Corpus Ater
Oedt: Das klingt nicht nur so, das ist Suburbia pur. Kleine Einfamilienhäuser, Zaun an Zaun, die meisten selbst gebaut, in den 50er, 60er oder 70er-Jahren. Unter einem der ortstypischen Satteldächer kam einst der Bauherr zur Welt – als letzte Hausgeburt von Oedt. Als er nun vor der Wahl stand, sein Elternhaus zu übernehmen oder dem altbackenen Stadtteil von Traun den Rücken zu kehren und seinen Wohntraum lieber auf der grünen Wiese zu verwirklichen, entschied sich der Oberösterreicher für die nachhaltigere, visionärere, jedoch ungleich anspruchsvollere Variante: Er blieb – und erweckte dank der einfühlsamen Planung von WAAX Architekten das alte Gemäuer zu neuem Leben.
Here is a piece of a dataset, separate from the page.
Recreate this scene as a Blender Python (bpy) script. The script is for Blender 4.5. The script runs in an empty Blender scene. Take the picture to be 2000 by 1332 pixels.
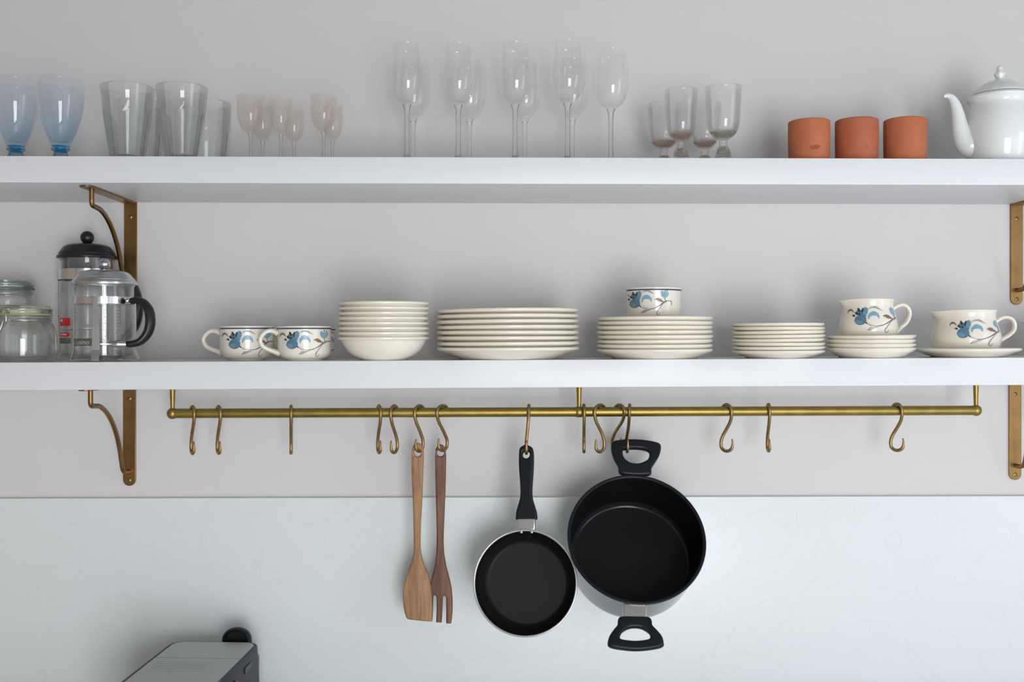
import bpy, bmesh, math, random
from mathutils import Vector, Matrix, Euler
random.seed(7)
scene = bpy.context.scene
COL = scene.collection
R = math.radians
PI = math.pi

# ------------------------------------------------------------------ camera
EYE = 1.70            # height of the lens above the floor
DW = 2.0545           # distance from the lens to the shelf wall (wall face is y = 0)
F = 35.0 / 36.0 * 2000.0
YAW = R(0.9)
cam_d = bpy.data.cameras.new('camera')
cam_d.sensor_width = 36.0
cam_d.lens = 35.0
cam_d.clip_start = 0.05
cam = bpy.data.objects.new('camera', cam_d)
COL.objects.link(cam)
cam.location = (0, -DW, EYE)
cam.rotation_euler = (R(90), 0, -YAW)
scene.camera = cam
CAM = Vector((0, -DW, EYE))

# ------------------------------------------------------------------ world, light, exposure
world = bpy.data.worlds.new('overcast_sky')
scene.world = world
world.use_nodes = True
bg = world.node_tree.nodes['Background']
bg.inputs[0].default_value = (0.80, 0.89, 1.0, 1)
bg.inputs[1].default_value = 1.0

def area(name, loc, direction, sx, sy, power, color):
    d = bpy.data.lights.new(name, 'AREA')
    d.shape = 'RECTANGLE'; d.size = sx; d.size_y = sy
    d.energy = power; d.color = color
    o = bpy.data.objects.new(name, d)
    COL.objects.link(o)
    o.location = loc
    o.rotation_euler = Vector(direction).to_track_quat('-Z', 'Y').to_euler()
    return o
# daylight entering through the two window openings of the room
area('daylight_side_window', (2.42, -1.80, 1.75), (-1, 0, 0), 0.9, 1.7, 11, (0.70, 0.85, 1.0))
area('daylight_rear_window', (0.85, -4.42, 1.10), (0, 1, 0), 1.5, 2.0, 86, (0.965, 0.975, 1.0))

scene.view_settings.view_transform = 'Standard'
scene.view_settings.look = 'None'
scene.view_settings.gamma = 1.0
scene.view_settings.use_curve_mapping = False
scene.view_settings.exposure = 0.26
scene.cycles.max_bounces = 28
scene.cycles.transmission_bounces = 24
scene.cycles.transparent_max_bounces = 48
scene.cycles.glossy_bounces = 6
scene.cycles.diffuse_bounces = 5
scene.cycles.sample_clamp_indirect = 6.0
scene.cycles.blur_glossy = 0.5

# ------------------------------------------------------------------ pixel helpers (real positions at real depth)
FWD = Vector((math.sin(YAW), math.cos(YAW), 0)); RGT = Vector((math.cos(YAW), -math.sin(YAW), 0)); UPV = Vector((0, 0, 1))
def ray(px, py):
    return RGT * ((px - 1000.0) / F) + FWD + UPV * ((666.0 - py) / F)
def at(px, py, y):
    d = ray(px, py)
    return CAM + d * ((y + DW) / d.y)
def mpp(px, y):                       # metres per pixel at that depth
    d = ray(px, 666)
    return ((y + DW) / d.y) / F
def on_plane(px, py, org, nrm):
    d = ray(px, py)
    return CAM + d * ((org - CAM).dot(nrm) / d.dot(nrm))

# ------------------------------------------------------------------ materials
def srgb(r, g, b):
    f = lambda c: (c / 255.0) / 12.92 if c / 255.0 <= 0.04045 else ((c / 255.0 + 0.055) / 1.055) ** 2.4
    return (f(r), f(g), f(b), 1)
def mat(name, color, rough=0.5, metal=0.0, noise=0.0, nscale=20.0, color2=None, bump=0.0, bscale=60.0, coat=0.0,
        trans=0.0, ior=1.45, stretch=(1, 1, 1), rough2=None, spec=None, detail=4.0):
    m = bpy.data.materials.new(name)
    m.use_nodes = True
    nt = m.node_tree
    p = nt.nodes['Principled BSDF']
    p.inputs['Base Color'].default_value = color
    p.inputs['Roughness'].default_value = rough
    p.inputs['Metallic'].default_value = metal
    p.inputs['IOR'].default_value = ior
    p.inputs['Transmission Weight'].default_value = trans
    p.inputs['Coat Weight'].default_value = coat
    if spec is not None: p.inputs['Specular IOR Level'].default_value = spec
    if noise > 0 or bump > 0 or color2 is not None:
        tc = nt.nodes.new('ShaderNodeTexCoord')
        mp = nt.nodes.new('ShaderNodeMapping')
        mp.inputs['Scale'].default_value = stretch
        nt.links.new(tc.outputs['Object'], mp.inputs['Vector'])
        if noise > 0:
            n = nt.nodes.new('ShaderNodeTexNoise')
            n.inputs['Scale'].default_value = nscale
            n.inputs['Detail'].default_value = detail
            nt.links.new(mp.outputs['Vector'], n.inputs['Vector'])
            cr = nt.nodes.new('ShaderNodeValToRGB')
            cr.color_ramp.elements[0].position = 0.5 - 0.5 * noise
            cr.color_ramp.elements[1].position = 0.5 + 0.5 * noise
            cr.color_ramp.elements[0].color = color
            cr.color_ramp.elements[1].color = color2 or color
            nt.links.new(n.outputs['Fac'], cr.inputs['Fac'])
            nt.links.new(cr.outputs['Color'], p.inputs['Base Color'])
            if rough2 is not None:
                mr = nt.nodes.new('ShaderNodeMapRange')
                mr.inputs['To Min'].default_value = rough
                mr.inputs['To Max'].default_value = rough2
                nt.links.new(n.outputs['Fac'], mr.inputs['Value'])
                nt.links.new(mr.outputs['Result'], p.inputs['Roughness'])
        if bump > 0:
            b = nt.nodes.new('ShaderNodeTexNoise')
            b.inputs['Scale'].default_value = bscale
            nt.links.new(mp.outputs['Vector'], b.inputs['Vector'])
            bp = nt.nodes.new('ShaderNodeBump')
            bp.inputs['Strength'].default_value = bump
            bp.inputs['Distance'].default_value = 0.002
            nt.links.new(b.outputs['Fac'], bp.inputs['Height'])
            nt.links.new(bp.outputs['Normal'], p.inputs['Normal'])
    return m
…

Tradition modern interpretiert
Das Architektenduo Simon und Gregor Wakolbinger hat den Bestandsbau behutsam saniert und um einen Neubau erweitert. Den Ratschlag der Baubehörde, doch einen „modernen Flachdach- Bau“ zu errichten, haben sie getrost in den Wind geschlagen. Modern ist das Gebäude trotzdem geworden, und zwar gerade weil es auf die archetypischen örtlichen Hausformen zurückgreift, sie neu interpretiert und ins Heute transferiert: Ein Satteldach hat auch der neue Baukörper – er wurde aber gedreht, abgerückt und mit einem Verbindungsbau an den Altbestand angeschlossen. Dahinter verbarg sich die Idee einer Entflechtung und Neuorganisation der Funktionen und inneren Abläufe im Wohngebäude: Die private „Morgen-Zone“ mit Schlafzimmer, Bad und Ankleide (die alternativ auch als Gästezimmer dienen kann) beherbergt der Altbau, im Neubau wurde hingegen eine repräsentative „Tag-Zone“ fürs Kochen, Essen und Wohnen geschaffen. Den Zubau haben die Planer noch um eine Garage an der Grundstücksgrenze erweitert – so umschließt das Gebäudeensemble nun einen kleinen, privaten Innenhof.
Schwarze Charakter-Fassade
Den Blick auf diesen Garten erhascht allerdings nur derjenige, der vom Gastgeber ins Gebäude gebeten wird, denn zur Straßenseite bildet der Neubau eine hermetisch abgeschlossene Front, einen schlichten Köper in edlem Schwarz. „Corpus Ater“ nennen WAAX Architekten ihr Projekt deshalb sehr treffend, oder mit einem Augenzwinkern „Schwarzbau“. Denn die schwarze Farbe der Fichtenholz-Fassade ist ein entscheidendes Merkmal des Hauses. „Als wir für den Holz-Riegel-Bau eine naheliegende Holz-Fassade vorschlugen, war der Bauherr erst skeptisch“, erzählt Simon Wakolbinger. „Das wird so schnell >schiach<“, war die Befürchtung. Deshalb brachten die Architekten eine Vorvergrauungs-Variante ins Spiel – die silbernen und grauen Töne kamen aber nicht besonders gut an. „Doch der ADLER-Architektenbetreuer Manfred Höfurthner hat uns dann zwei wunderschöne dunkle Muster gebracht, die sofort auf Begeisterung stießen“, freut sich Wakolbinger.
Zukunftsvision statt Zersiedelung
Die Wahl fiel schließlich auf Lignovit Platin im Farbton RAL 7021. Eine Dose davon mussten die Architekten sogar nach Deutschland schicken, damit auch die Garagentor-Firma das Rundumtor im selben Farbton streichen konnte. Mit umwerfendem Erfolg: „Die dunkle Beschichtung sieht auf den senkrecht montierten Fichtenlatten wunderschön aus und wirkt je nach Blickwinkel und Lichteinfall ganz unterschiedlich“, freuen sich nun Architekten und Bauherr. Als wäre ein UFO gelandet, zwischen all den biederen Einfamilienhäusern. Und auch wenn das Haus manch einem noch als „Alien“ erscheint, so weist es doch den richtigen Weg in Sachen suburbaner Nachverdichtung: Zurück in die Zukunft!